- _Required task_:
How many of the lines that follow contain the word "from"? Give only the number.

- _Supplied information_:
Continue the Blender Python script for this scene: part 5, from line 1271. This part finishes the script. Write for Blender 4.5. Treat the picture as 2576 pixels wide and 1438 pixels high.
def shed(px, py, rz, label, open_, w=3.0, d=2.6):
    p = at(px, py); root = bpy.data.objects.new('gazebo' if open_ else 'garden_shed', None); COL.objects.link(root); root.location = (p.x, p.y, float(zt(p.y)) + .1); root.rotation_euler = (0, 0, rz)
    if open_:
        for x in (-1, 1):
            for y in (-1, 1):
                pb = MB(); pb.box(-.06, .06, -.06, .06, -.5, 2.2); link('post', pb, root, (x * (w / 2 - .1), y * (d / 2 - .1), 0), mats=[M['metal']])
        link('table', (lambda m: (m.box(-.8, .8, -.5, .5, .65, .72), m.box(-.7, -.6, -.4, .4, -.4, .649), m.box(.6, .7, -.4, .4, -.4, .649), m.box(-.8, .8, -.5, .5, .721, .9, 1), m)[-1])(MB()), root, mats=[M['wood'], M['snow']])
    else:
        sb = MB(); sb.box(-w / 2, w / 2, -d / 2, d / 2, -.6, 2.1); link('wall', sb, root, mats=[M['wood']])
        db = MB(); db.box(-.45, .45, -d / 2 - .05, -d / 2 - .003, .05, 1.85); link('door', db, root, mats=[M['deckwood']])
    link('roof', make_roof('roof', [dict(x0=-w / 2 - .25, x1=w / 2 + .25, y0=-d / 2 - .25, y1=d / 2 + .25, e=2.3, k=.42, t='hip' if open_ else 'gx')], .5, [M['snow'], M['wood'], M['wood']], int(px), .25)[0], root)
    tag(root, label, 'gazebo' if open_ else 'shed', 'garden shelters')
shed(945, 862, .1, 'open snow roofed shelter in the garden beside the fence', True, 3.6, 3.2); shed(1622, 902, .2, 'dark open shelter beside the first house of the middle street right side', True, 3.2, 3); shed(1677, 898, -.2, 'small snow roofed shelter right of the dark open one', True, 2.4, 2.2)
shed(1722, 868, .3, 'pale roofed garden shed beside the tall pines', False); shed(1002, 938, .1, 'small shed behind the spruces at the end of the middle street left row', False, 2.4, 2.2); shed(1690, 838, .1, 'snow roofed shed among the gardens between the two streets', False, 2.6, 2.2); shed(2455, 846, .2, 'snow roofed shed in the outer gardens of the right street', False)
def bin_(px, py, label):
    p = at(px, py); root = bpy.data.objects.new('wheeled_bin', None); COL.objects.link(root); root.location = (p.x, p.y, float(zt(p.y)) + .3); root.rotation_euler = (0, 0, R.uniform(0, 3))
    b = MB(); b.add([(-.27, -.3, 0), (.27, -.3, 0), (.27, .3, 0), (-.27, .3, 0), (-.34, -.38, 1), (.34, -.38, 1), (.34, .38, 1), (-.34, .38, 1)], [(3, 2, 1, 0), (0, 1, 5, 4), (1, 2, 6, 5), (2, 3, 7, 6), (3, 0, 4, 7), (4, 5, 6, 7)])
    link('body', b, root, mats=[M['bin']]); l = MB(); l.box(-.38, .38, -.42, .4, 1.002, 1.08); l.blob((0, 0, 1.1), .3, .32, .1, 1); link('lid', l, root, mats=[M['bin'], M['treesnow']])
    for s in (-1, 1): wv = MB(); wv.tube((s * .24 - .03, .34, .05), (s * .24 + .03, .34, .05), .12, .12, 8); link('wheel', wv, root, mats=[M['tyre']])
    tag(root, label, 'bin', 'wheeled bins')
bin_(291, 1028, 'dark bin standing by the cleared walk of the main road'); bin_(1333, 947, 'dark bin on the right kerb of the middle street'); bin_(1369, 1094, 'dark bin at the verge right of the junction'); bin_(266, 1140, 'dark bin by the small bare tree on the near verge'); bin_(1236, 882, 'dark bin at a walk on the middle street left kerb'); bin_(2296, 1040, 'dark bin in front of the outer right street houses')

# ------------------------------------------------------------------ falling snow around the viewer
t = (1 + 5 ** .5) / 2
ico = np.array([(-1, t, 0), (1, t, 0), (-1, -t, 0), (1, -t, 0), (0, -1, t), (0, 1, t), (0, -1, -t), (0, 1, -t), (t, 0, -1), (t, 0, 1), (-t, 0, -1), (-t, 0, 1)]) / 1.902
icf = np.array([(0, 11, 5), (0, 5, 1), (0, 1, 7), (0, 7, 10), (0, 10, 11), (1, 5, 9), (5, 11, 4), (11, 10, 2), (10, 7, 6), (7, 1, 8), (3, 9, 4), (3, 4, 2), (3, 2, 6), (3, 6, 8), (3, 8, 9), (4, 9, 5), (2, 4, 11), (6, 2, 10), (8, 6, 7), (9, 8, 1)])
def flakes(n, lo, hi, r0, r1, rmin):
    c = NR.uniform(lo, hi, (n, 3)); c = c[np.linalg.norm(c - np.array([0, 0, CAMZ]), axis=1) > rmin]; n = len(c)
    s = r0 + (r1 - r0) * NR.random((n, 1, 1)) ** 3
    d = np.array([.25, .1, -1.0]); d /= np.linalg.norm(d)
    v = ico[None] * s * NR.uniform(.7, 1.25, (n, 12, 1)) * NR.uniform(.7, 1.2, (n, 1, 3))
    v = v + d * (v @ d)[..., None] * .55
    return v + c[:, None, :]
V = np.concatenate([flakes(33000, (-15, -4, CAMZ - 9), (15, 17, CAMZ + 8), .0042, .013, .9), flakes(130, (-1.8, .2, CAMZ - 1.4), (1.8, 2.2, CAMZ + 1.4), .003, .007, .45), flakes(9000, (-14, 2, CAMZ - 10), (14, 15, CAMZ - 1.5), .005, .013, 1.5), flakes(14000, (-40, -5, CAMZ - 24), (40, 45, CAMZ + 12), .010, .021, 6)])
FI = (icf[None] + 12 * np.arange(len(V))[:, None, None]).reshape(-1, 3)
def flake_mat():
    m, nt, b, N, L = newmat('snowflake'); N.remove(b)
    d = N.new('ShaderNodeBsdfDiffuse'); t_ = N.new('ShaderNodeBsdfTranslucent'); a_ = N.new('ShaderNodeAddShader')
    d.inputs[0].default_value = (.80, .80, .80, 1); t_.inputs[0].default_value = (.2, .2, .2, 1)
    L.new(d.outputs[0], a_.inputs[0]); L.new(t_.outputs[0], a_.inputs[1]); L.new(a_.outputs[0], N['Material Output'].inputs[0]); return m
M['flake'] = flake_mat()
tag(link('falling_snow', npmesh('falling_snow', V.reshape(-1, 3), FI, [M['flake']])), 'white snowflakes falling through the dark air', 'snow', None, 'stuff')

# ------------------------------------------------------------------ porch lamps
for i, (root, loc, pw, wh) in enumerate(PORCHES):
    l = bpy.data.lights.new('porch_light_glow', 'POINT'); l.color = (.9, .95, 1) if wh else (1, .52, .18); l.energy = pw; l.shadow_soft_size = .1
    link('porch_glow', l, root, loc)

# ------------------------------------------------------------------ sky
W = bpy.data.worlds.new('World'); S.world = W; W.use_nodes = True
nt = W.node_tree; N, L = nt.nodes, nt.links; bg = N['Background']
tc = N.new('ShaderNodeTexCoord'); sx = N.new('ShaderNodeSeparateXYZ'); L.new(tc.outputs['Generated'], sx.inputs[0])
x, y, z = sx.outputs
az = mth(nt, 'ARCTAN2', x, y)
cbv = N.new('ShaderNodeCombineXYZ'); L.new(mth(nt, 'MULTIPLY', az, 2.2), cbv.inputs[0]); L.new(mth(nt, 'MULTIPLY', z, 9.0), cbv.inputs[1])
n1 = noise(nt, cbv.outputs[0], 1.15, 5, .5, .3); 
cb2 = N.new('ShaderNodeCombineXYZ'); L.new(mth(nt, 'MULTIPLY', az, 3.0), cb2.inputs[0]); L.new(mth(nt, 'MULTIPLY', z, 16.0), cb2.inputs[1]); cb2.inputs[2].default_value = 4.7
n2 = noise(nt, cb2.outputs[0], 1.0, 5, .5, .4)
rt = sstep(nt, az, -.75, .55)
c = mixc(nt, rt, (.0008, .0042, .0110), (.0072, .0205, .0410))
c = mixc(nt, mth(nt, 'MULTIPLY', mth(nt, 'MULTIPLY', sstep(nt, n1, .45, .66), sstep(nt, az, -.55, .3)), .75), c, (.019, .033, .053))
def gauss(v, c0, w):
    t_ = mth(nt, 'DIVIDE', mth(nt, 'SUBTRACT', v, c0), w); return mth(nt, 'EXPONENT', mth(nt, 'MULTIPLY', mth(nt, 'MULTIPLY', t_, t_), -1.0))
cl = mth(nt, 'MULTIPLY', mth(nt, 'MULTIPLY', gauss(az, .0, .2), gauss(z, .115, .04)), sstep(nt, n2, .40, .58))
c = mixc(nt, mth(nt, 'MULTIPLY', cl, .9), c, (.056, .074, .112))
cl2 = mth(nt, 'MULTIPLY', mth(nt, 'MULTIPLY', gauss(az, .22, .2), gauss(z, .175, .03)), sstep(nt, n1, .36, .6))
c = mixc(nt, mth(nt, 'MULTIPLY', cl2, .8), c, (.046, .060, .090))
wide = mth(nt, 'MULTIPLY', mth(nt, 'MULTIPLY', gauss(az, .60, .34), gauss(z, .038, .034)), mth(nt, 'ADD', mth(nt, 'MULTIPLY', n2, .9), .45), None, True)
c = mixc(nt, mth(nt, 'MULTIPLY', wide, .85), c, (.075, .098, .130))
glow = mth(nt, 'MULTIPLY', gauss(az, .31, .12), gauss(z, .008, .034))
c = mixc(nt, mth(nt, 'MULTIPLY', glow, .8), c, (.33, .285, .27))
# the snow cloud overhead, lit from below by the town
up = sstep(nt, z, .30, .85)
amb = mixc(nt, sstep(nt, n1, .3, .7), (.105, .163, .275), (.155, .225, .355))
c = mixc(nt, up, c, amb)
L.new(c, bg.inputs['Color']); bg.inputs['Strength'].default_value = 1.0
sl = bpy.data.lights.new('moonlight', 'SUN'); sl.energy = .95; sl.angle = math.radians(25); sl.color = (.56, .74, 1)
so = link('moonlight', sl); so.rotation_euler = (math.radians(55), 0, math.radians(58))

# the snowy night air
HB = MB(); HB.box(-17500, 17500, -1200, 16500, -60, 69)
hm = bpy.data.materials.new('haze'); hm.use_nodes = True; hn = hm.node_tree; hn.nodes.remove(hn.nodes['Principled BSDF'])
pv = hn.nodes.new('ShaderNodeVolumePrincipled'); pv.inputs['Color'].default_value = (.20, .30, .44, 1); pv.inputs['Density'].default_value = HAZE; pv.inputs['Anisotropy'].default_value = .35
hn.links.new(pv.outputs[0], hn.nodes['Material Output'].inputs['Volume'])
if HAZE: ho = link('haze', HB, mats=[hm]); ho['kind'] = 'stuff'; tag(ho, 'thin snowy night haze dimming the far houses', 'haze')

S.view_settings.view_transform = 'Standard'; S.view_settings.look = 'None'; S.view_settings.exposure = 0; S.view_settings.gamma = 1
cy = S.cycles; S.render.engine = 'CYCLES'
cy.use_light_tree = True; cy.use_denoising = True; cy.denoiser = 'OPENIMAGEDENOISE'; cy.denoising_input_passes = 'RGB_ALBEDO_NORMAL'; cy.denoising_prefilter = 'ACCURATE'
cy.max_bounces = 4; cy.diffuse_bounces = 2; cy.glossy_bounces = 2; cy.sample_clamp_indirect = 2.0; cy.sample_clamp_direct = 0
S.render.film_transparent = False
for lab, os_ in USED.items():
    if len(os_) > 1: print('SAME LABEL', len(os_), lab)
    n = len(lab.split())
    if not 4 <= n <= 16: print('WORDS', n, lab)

- _Solution_:
2